Lenders and related companies are blamed for borrowers' debt troubles six times as often as borrowers, according to a new study of network media coverage.

In one of the most memorable examples, ABC's March 2007 series accuses lenders of “taking borrowers down the road to bankruptcy.”

“The Home Wreckers. Locking families out of the American dream by offering mortgages too good to be true,” spins anchor Charles Gibson.

In a few short seconds, Gibson lays international financial concerns in the laps of lenders and absolves borrowers from any responsibility. Just as reporters blame “deceptive” lenders, they portray borrowers as victims nearly two-thirds of the time.

The victim imagery is strong. One North Carolina family says they are “living off peanut butter and jelly” so they can make the mortgage payment – the same mortgage they agreed to when they bought their home. That is a key point reporters are reluctant to admit: both borrowers and lenders share blame.

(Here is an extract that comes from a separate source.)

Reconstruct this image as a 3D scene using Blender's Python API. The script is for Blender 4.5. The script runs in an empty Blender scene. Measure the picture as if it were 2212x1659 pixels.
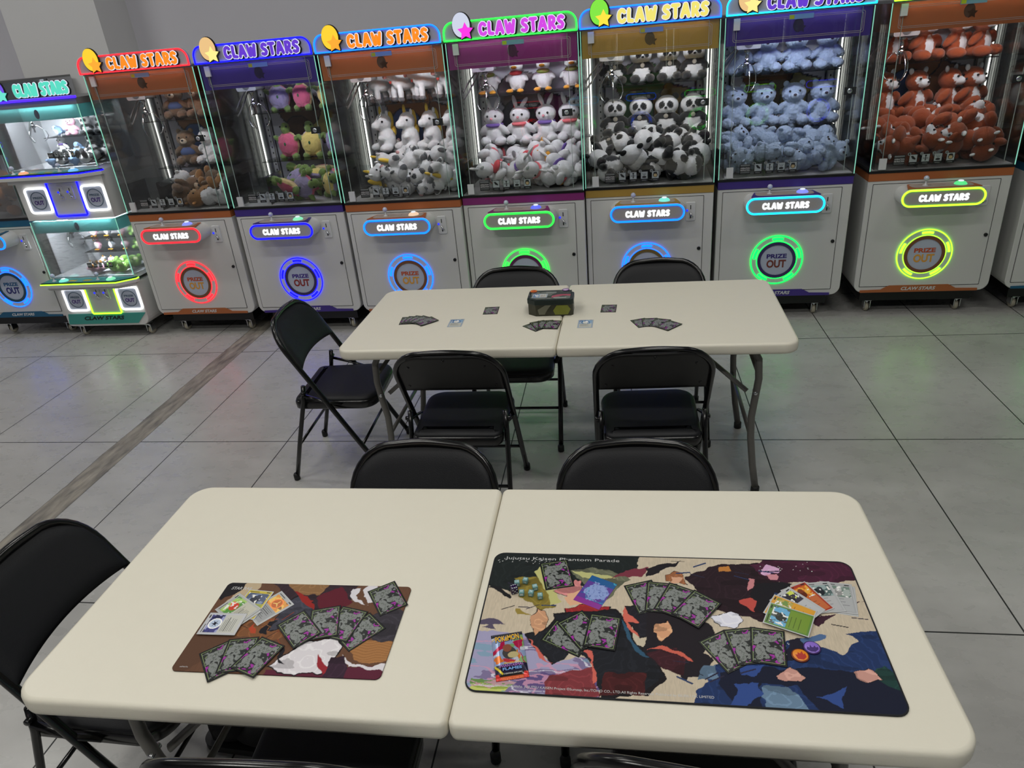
import bpy, bmesh, math, random
import numpy as np
from mathutils import Vector, Matrix, Euler
PI = math.pi
random.seed(7)
SC = bpy.context.scene
COL = SC.collection

# ------------------------------------------------------------------ camera
CAM_F, CAM_YAW, CAM_PITCH, CAM_ROLL = 1542.85, 0.1705, 0.4604, -0.0920
CAM_POS = Vector((0.3286, -1.2304, 1.8674))
def cam_axes():
    cy, sy, cp, sp, cr, sr = (math.cos(CAM_YAW), math.sin(CAM_YAW), math.cos(CAM_PITCH), math.sin(CAM_PITCH), math.cos(CAM_ROLL), math.sin(CAM_ROLL))
    f = Vector((-sy*cp, cy*cp, -sp)); r = Vector((cy, sy, 0)); u = r.cross(f)
    return cr*r+sr*u, -sr*r+cr*u, f
_r, _u, _f = cam_axes()
cd = bpy.data.cameras.new('camera'); cam = bpy.data.objects.new('camera', cd); COL.objects.link(cam)
cd.sensor_fit = 'HORIZONTAL'; cd.sensor_width = 36; cd.lens = 36*CAM_F/2212; cd.clip_start = .05; cd.clip_end = 60
m = Matrix((( _r.x, _u.x, -_f.x), (_r.y, _u.y, -_f.y), (_r.z, _u.z, -_f.z))).to_4x4(); m.translation = CAM_POS
cam.matrix_world = m
SC.camera = cam

# ------------------------------------------------------------------ world, exposure
SC.view_settings.view_transform = 'Standard'; SC.view_settings.look = 'None'
SC.view_settings.gamma = 1; SC.view_settings.use_curve_mapping = False
SC.view_settings.exposure = 0.0
SC.cycles.transparent_max_bounces = 32
SC.cycles.max_bounces = 8; SC.cycles.diffuse_bounces = 3; SC.cycles.glossy_bounces = 4; SC.cycles.transmission_bounces = 6
SC.cycles.sample_clamp_indirect = 4.0
SC.cycles.caustics_reflective = False; SC.cycles.caustics_refractive = False
W_ = bpy.data.worlds.new('room_ambient'); SC.world = W_; W_.use_nodes = True
W_.node_tree.nodes['Background'].inputs[0].default_value = (.75, .8, .86, 1)
W_.node_tree.nodes['Background'].inputs[1].default_value = 0.30
CEIL_Z = 3.9
def area(name, loc, size, power, col, rot=(0, 0, 0)):
    l = bpy.data.lights.new(name, 'AREA'); l.shape = 'RECTANGLE'; l.size, l.size_y = size; l.energy = power; l.color = col
    o = bpy.data.objects.new(name, l); COL.objects.link(o); o.location = loc; o.rotation_euler = rot
    return o
LAMPS = [((-1.6, -1.7), 31), ((0.9, -1.7), 31), ((-1.6, 0.5), 19), ((0.9, 0.5), 18), ((-1.9, 2.5), 11), ((0.8, 2.5), 9), ((3.3, 1.4), 11), ((-4.6, 2.0), 30)]
for (x, y), pw in LAMPS:
    area('ceiling_lamp_light', (x, y, CEIL_Z-.09), (1.15, .28), pw, (1.0, .985, .93))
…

That isn't how journalists see it. The three networks use victims to paint gloomy economic tales in 62 percent of the stories. Two divisions of the Media Research Center analyzed evening news reporting on debt from Nov. 28, 2006, (shopping's Black Friday) through Aug. 31, 2007. The Business & Media Institute and Culture and Media Institute examined 156 stories and found that ABC, CBS and NBC overwhelmingly blame business for “luring” consumers to make bad decisions.

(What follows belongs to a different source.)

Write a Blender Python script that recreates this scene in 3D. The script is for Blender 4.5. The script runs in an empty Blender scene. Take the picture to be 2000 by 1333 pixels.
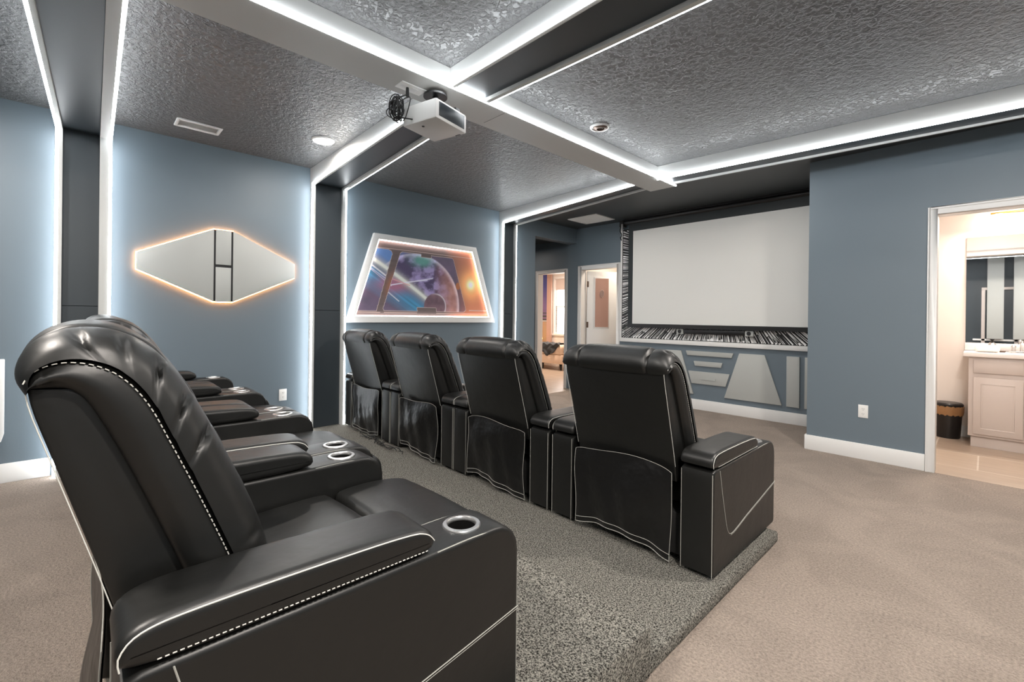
import bpy, bmesh, math, random
import numpy as np
from mathutils import Vector, Matrix
random.seed(7)
S = bpy.context.scene
C = S.collection
PI = math.pi

# ------------------------------------------------------------------ camera
yaw, pitch, roll = map(math.radians, (46.2927, -0.0809, 0.6852))
fw = Vector((-math.sin(yaw)*math.cos(pitch), math.cos(yaw)*math.cos(pitch), math.sin(pitch)))
rt = Vector((math.cos(yaw), math.sin(yaw), 0)); up = rt.cross(fw)
r2 = rt*math.cos(roll)+up*math.sin(roll); u2 = -rt*math.sin(roll)+up*math.cos(roll)
cam_d = bpy.data.cameras.new('camera'); cam = bpy.data.objects.new('camera', cam_d); C.objects.link(cam)
cam.matrix_world = Matrix(((r2.x, u2.x, -fw.x, 4.9179), (r2.y, u2.y, -fw.y, 0.0), (r2.z, u2.z, -fw.z, 1.25), (0, 0, 0, 1)))
cam_d.sensor_width = 36; cam_d.lens = 885.01/2000*36
cam_d.shift_y = -(666.5-620.46)/2000
cam_d.clip_start = 0.02
S.camera = cam
# ------------------------------------------------------------------ world, exposure
w = bpy.data.worlds.new('world'); S.world = w; w.use_nodes = True
w.node_tree.nodes['Background'].inputs[0].default_value = (0.75, 0.85, 1, 1)
w.node_tree.nodes['Background'].inputs[1].default_value = 0.6
S.view_settings.view_transform = 'Standard'; S.view_settings.look = 'None'
S.view_settings.gamma = 1; S.view_settings.exposure = 0.85
LED = 15.0         # radiance of the light strips
def lamp(kind, name, loc, power, color=(1, 1, 1), size=.1, size_y=None, rot=(0, 0, 0)):
    l = bpy.data.lights.new(name, kind); l.energy = power; l.color = color
    if kind == 'AREA':
        l.size = size
        if size_y: l.shape = 'RECTANGLE'; l.size_y = size_y
        else: l.shape = 'DISK'
    else: l.shadow_soft_size = size
    o = bpy.data.objects.new(name, l); C.objects.link(o); o.location = loc; o.rotation_euler = rot
    return o
CAN = 40
# recessed ceiling lamps; all but the first are unseen, added to brighten the room
CANS = [(0.876, 1.54), (1.35, 4.86), (3.05, 4.82), (0.9, -0.85), (5.2, 0.6), (5.2, 3.0), (6.6, 1.8), (6.6, -0.6), (3.4, -0.85)]
for x, y in CANS:
    lamp('AREA', 'can_light_beam', (x, y, 2.755), CAN*(.22 if (x < .88) else .45 if x < 1 else .19 if y > 4 else 1.0), (1, .92, .84), .15)
lamp('AREA', 'bath_bar_beam', (5.15, 6.84, 2.24), 11, (1, .88, .78), .5, .08)
lamp('AREA', 'bath_ceiling_beam', (5.0, 6.0, 2.58), 11, (1, .88, .80), .3)
lamp('AREA', 'bedroom_beam', (-2.2, 7.9, 2.6), 55, (1, .80, .66), .4)
lamp('AREA', 'hall_beam', (-1.2, 5.6, 2.5), 3, (1, .85, .75), .2)
lamp('AREA', 'closet_beam', (.75, 6.95, 2.58), 13, (1, .84, .68), .3)

# ------------------------------------------------------------------ materials
def mat(name, col, rough=.6, metal=0, spec=.5, emit=None, es=0, coat=0):
    m = bpy.data.materials.new(name); m.use_nodes = True
    b = m.node_tree.nodes['Principled BSDF']
    b.inputs['Base Color'].default_value = (*col, 1); b.inputs['Roughness'].default_value = rough
    b.inputs['Metallic'].default_value = metal; b.inputs['Specular IOR Level'].default_value = spec
    b.inputs['Coat Weight'].default_value = coat
    if emit:
        b.inputs['Emission Color'].default_value = (*emit, 1); b.inputs['Emission Strength'].default_value = es
    return m
def N(m, t, **kw):
    n = m.node_tree.nodes.new(t)
    for k, v in kw.items():
        if k in n.inputs: n.inputs[k].default_value = v
        else: setattr(n, k, v)
    return n
def link(m, a, b): m.node_tree.links.new(a, b)
def noise_bump(m, scale, strength, dist=.01, detail=3, kind='noise', rough=.5):
    tc = N(m, 'ShaderNodeTexCoord'); b = m.node_tree.nodes['Principled BSDF']
    n = N(m, 'ShaderNodeTexNoise', Scale=scale, Detail=detail, Roughness=rough)
    link(m, tc.outputs['Object'], n.inputs['Vector'])
    bp = N(m, 'ShaderNodeBump', Strength=strength, Distance=dist)
    link(m, n.outputs['Fac'], bp.inputs['Height']); link(m, bp.outputs['Normal'], b.inputs['Normal'])
    return n, tc, bp
def ramp_color(m, n, c0, c1, p0=.35, p1=.65):
    r = N(m, 'ShaderNodeValToRGB'); e = r.color_ramp.elements
    e[0].position = p0; e[0].color = (*c0, 1); e[1].position = p1; e[1].color = (*c1, 1)
    link(m, n.outputs['Fac'], r.inputs['Fac']); link(m, r.outputs['Color'], m.node_tree.nodes['Principled BSDF'].inputs['Base Color'])
    return r
M = {}
M['wall'] = mat('blue_grey_wall', (.140, .180, .214), .5); noise_bump(M['wall'], 90, .06, .004)
M['wall_dark'] = mat('dark_slate_panel', (.036, .047, .056), .42)
M['cream'] = mat('cream_wall', (.78, .72, .67), .7); noise_bump(M['cream'], 90, .05, .004)
M['white'] = mat('white_trim', (.78, .78, .77), .4)
M['board'] = mat('pale_grey_board', (.55, .56, .55), .5); noise_bump(M['board'], 120, .04, .003)
M['panelgrey'] = mat('pale_sage_panel', (.44, .455, .44), .5)
M['led'] = mat('led_strip_glow', (1, 1, 1), .5, emit=(.93, .97, 1), es=LED)
M['ledwarm'] = mat('warm_led_glow', (1, .7, .5), .5, emit=(1, .40, .14), es=22)
M['ledpink'] = mat('rosy_led_glow', (1, .9, .85), .5, emit=(1, .84, .76), es=6)
# knock-down textured ceiling
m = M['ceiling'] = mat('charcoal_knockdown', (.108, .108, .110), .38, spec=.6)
tc = N(m, 'ShaderNodeTexCoord'); n1 = N(m, 'ShaderNodeTexNoise', Scale=34, Detail=4, Roughness=.55, Distortion=.5)
rr = N(m, 'ShaderNodeValToRGB'); rr.color_ramp.elements[0].position = .42; rr.color_ramp.elements[1].position = .58
bp = N(m, 'ShaderNodeBump', Strength=.8, Distance=.010)
link(m, tc.outputs['Object'], n1.inputs['Vector']); link(m, n1.outputs['Fac'], rr.inputs['Fac']); link(m, rr.outputs['Color'], bp.inputs['Height'])
link(m, bp.outputs['Normal'], m.node_tree.nodes['Principled BSDF'].inputs['Normal'])
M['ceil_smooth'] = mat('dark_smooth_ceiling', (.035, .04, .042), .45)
# carpets
m = M['carpet'] = mat('beige_carpet', (.5, .42, .36), .95, spec=.1)
n, tc, b_ = noise_bump(m, 95, 1, .03, 4, rough=.75)
n2 = N(m, 'ShaderNodeTexNoise', Scale=2.2, Detail=3, Roughness=.6, Distortion=.8); link(m, tc.outputs['Object'], n2.inputs['Vector'])
r1 = N(m, 'ShaderNodeValToRGB'); e = r1.color_ramp.elements; e[0].position = .35; e[0].color = (.40, .33, .28, 1); e[1].position = .65; e[1].color = (.69, .585, .50, 1)
r2_ = N(m, 'ShaderNodeValToRGB'); e = r2_.color_ramp.elements; e[0].position = .42; e[0].color = (.88, .88, .88, 1); e[1].position = .58; e[1].color = (1, 1, 1, 1)
mx = N(m, 'ShaderNodeMix', data_type='RGBA', blend_type='MULTIPLY'); mx.inputs[0].default_value = 1
link(m, n.outputs['Fac'], r1.inputs['Fac']); link(m, n2.outputs['Fac'], r2_.inputs['Fac'])
link(m, r1.outputs['Color'], mx.inputs[6]); link(m, r2_.outputs['Color'], mx.inputs[7]); link(m, mx.outputs[2], m.node_tree.nodes['Principled BSDF'].inputs['Base Color'])
m = M['carpet_grey'] = mat('speckled_grey_carpet', (.3, .3, .28), .95, spec=.1)
n, tc, b_ = noise_bump(m, 165, 1, .03, 3, rough=.85)
ramp_color(m, n, (.022, .021, .018), (.70, .675, .60), .42, .60)
# vinyl
m = M['vinyl'] = mat('black_faux_leather', (.0065, .0067, .0063), .42, spec=.5)
n, tc, bp = noise_bump(m, 7, .12, .03, 4)
M['vinyl_soft'] = mat('black_faux_leather_flap', (.006, .006, .0062), .33, spec=.5)
noise_bump(M['vinyl_soft'], 6, .5, .04, 3)
M['stitch'] = mat('pale_thread', (.62, .62, .58), .6)
M['piping'] = mat('grey_piping', (.36, .36, .33), .5)
M['chrome'] = mat('brushed_chrome', (.62, .62, .62), .34, 1)
M['black'] = mat('satin_black', (.008, .008, .009), .35)
M['rubber'] = mat('matte_black', (.012, .012, .012), .7)
M['cup'] = mat('black_plastic_cup', (.006, .006, .006), .3)
M['proj'] = mat('white_plastic', (.72, .71, .69), .45)
M['glassdark'] = mat('dark_vent_grille', (.02, .025, .03), .3)
M['screen'] = mat('matte_screen', (.74, .75, .73), .85, spec=.1)
M['screenedge'] = mat('screen_black_border', (.018, .024, .027), .6)
M['mirror'] = mat('mirror_silver', (.92, .92, .92), .01, 1)
M['vanity'] = mat('pale_greige_paint', (.56, .50, .47), .45)
M['counter'] = mat('white_cultured_marble', (.85, .82, .80), .2)
M['brass'] = mat('brushed_brass', (.75, .42, .12), .3, 1)
M['bulb'] = mat('frosted_glass_lit', (1, 1, 1), .4, emit=(1, .9, .76), es=9)
M['canlit'] = mat('lit_diffuser', (1, 1, 1), .4, emit=(1, .90, .80), es=8)
M['canoff'] = mat('unlit_lens', (.5, .5, .5), .5)
M['bronze'] = mat('bronze_metal', (.14, .10, .08), .4, .8)
M['outlet'] = mat('outlet_plastic', (.80, .80, .78), .4)
M['slot'] = mat('socket_slot', (.05, .05, .05), .6)
M['taupe'] = mat('mauve_poster', (.42, .25, .20), .6)
M['bedding'] = mat('cream_bedding', (.78, .60, .46), .8)
M['blanket'] = mat('dark_throw', (.04, .045, .05), .8)
M['curtain'] = mat('rosy_curtain', (.62, .42, .34), .8)
M['daylight'] = mat('daylit_window_pane', (1, 1, 1), .5, emit=(1, .98, .96), es=3.2)
M['shade'] = mat('roller_blind', (.62, .54, .5), .7)
M['lampshade'] = mat('lit_lampshade', (1, .8, .3), .6, emit=(1, .70, .18), es=1.6)
M['wood'] = mat('tan_headboard', (.42, .27, .17), .6)
M['bag'] = mat('amber_bin_bag', (.30, .16, .07), .35)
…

At the same time, the three networks ignore personal responsibility and portray borrowers as helpless victims who have no hand in their own financial failures.

That news agenda has its effect on politics. Months of one-sided coverage encourage the left's populist presidential parade. Major Democratic candidates are all targeting the lending industry for “reform” – D.C.'s code word for bigger government.

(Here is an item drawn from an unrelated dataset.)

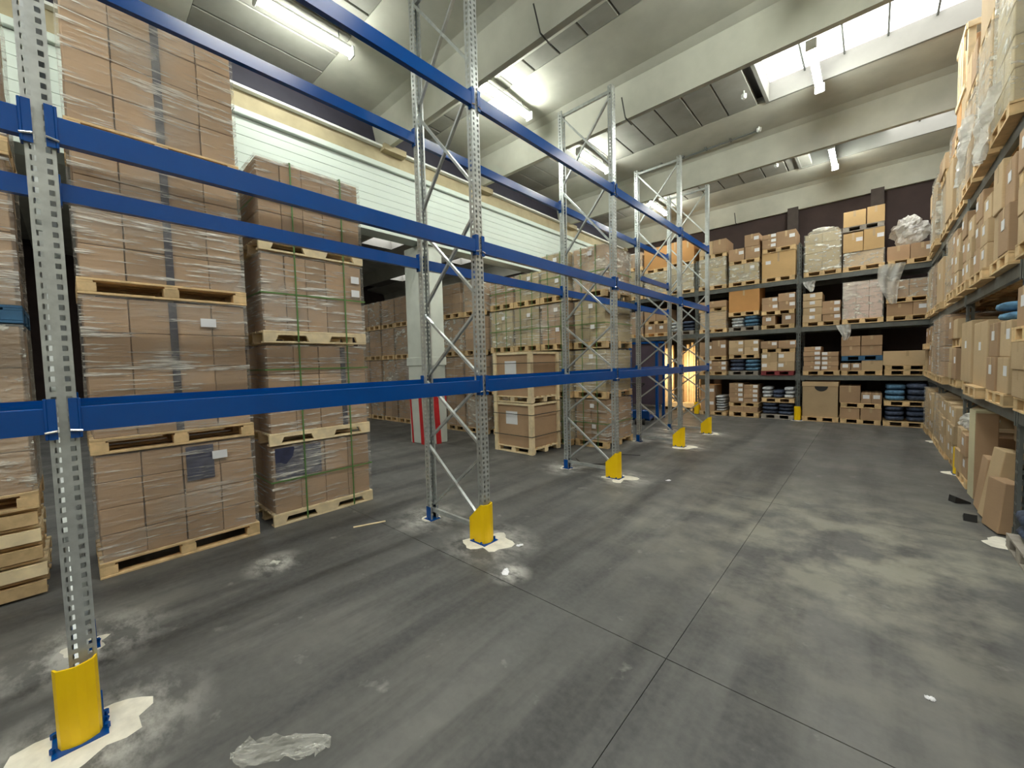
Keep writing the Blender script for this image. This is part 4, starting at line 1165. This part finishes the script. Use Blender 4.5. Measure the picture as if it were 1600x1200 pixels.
# litter on the floor and a cable
def scrap(loc, w, d, seed, label, mat=FILM2, h=.05):
    m = MB(); nu, nv = 16, 12
    for v in range(nv + 1):
        for u in range(nu + 1):
            p, q = u / nu - .5, v / nv - .5
            e = 1 - .5 * (2 * abs(q)) ** 2 * (0.5 + mnoise.noise(Vector((p * 4, seed, 0))))
            z = h * max(0, .35 + .9 * mnoise.noise(Vector((p * 5 + seed, q * 5, 1))) + .5 * mnoise.noise(Vector((p * 13, q * 13 + seed, 2))))
            m.v.append((p * w * e, q * d * (1 - .6 * abs(p + .1)), .003 + z))
    for v in range(nv):
        for u in range(nu):
            a = v * (nu + 1) + u
            m.f.append((a, a + 1, a + nu + 2, a + nu + 1)); m.mi.append(0)
    return tag(node('film_scrap', m.mesh('film_scrap', mat), None, loc, (0, 0, seed)), label, 'litter', 'scraps lying on the floor')
scrap((-2.09, .58, 0), .46, .15, .85, 'crumpled film scrap on the floor at the bottom picture edge')
scrap((-4.25, 1.16, 0), .26, .12, .6, 'thin film scrap on the floor before the wrapped stack', h=.02)
scrap((-2.38, 2.48, 0), .12, .07, 2.2, 'small white scrap on the floor below the second yellow guard', LABEL, .015)
scrap((-2.62, 2.95, 0), .08, .05, 1.2, 'tiny white scrap beside the second yellow guard', LABEL, .012)
scrap((.26, 2.98, 0), .045, .035, 3.2, 'tiny white scrap on the floor at lower right', LABEL, .012)
scrap((-2.28, 6.02, 0), .09, .06, 4.2, 'tiny white scrap near the third yellow guard', LABEL, .012)
tag(node('wood_splinter', MB().bevbox(-.18, .18, -.012, .012, 0, .012, .003).mesh('wood_splinter', WOODB), None, (-4.35, 2.25, .001), (0, 0, 1.2)), 'long pale wood splinter on the floor before the strapped stack', 'litter')
pts = [(-4.15, 6.35), (-3.95, 6.18), (-3.75, 6.15), (-3.55, 6.28), (-3.48, 6.5), (-3.6, 6.72), (-3.72, 6.95), (-3.6, 7.18), (-3.3, 7.3)]
m = MB()
for a_, b_ in zip(pts, pts[1:]): m.tube((*a_, .009), (*b_, .009), .008, 6)
tag(node('floor_cable', m.mesh('floor_cable', BLACKP)), 'thin black cable lying loosely on the floor behind the third guard', 'cable')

“I think a lot of the lenders have really taken advantage of what is a really tough economic situation for many Americans,” said Sen. Hillary Clinton (D-N.Y.) in an Aug. 7, 2007, CNBC interview. She plans to increase regulation of the industry and “set up a $1 billion federal fund to help homeowners avoid foreclosure.”

Her opponents have a similar mindset. Sen. Barack Obama (D-Ill.) also blames “predatory lenders” and says they should be fined and further regulated. And despite his own previous financial ties to the subprime industry, John Edwards is calling “for strong national legislation to regulate mortgage abuses and prohibit predatory homelending.”

Apparently, none of the candidates watches enough network news. If they did, they'd know lenders get criticized for too much lending, but end up on Santa's naughty list for lending too little as well. Reporters blame companies for using “lax” standards and lending too much to subprime borrowers. But when regulators ask for stiffer rules, the media object again. CBS's Anthony Mason warns tighter restrictions could adversely affect the U.S. economy and create a “housing-led recession.”

Predictably, the other networks follow. NBC complains about the scarcity of jumbo loans in an Aug. 16, 2007, segment. Reporter Diana Olick finds a couple upset that they can't get a $600,000 loan after the demise of their lender's firm, “leaving potential home buyers like Terese Berner out in the cold.”

Buyers like the Berners can find some rational debt advice on the networks – just not on the evening news shows. People like financial planner and author Dave Ramsey or Ariel Capital Management's Mellody Hobson bring their savvy counsel to the morning shows. But apparently, no one on the evening news teams watches the early-hour counterparts.

Ramsey, a frequent contributor to CBS's “The Early Show,” talked personal responsibility on the April 3, 2007, broadcast. His advice: try the “b-word, the budget.” “You ought to kind of have a clue in your own life. If you're behind in your bills, you have no money, your income is not great, you're probably not getting the best mortgage,” he told Russ Mitchell.

Ramsey's advice could apply to news as well. Journalists “ought to kind of have a clue” that borrowers and lenders are both responsible for their debts.

Dan Gainor is The Boone Pickens Free Market Fellow and director of the Media Research Center's Business & Media Institute. Kristen Fyfe is Senior Writer with the Culture and Media Institute.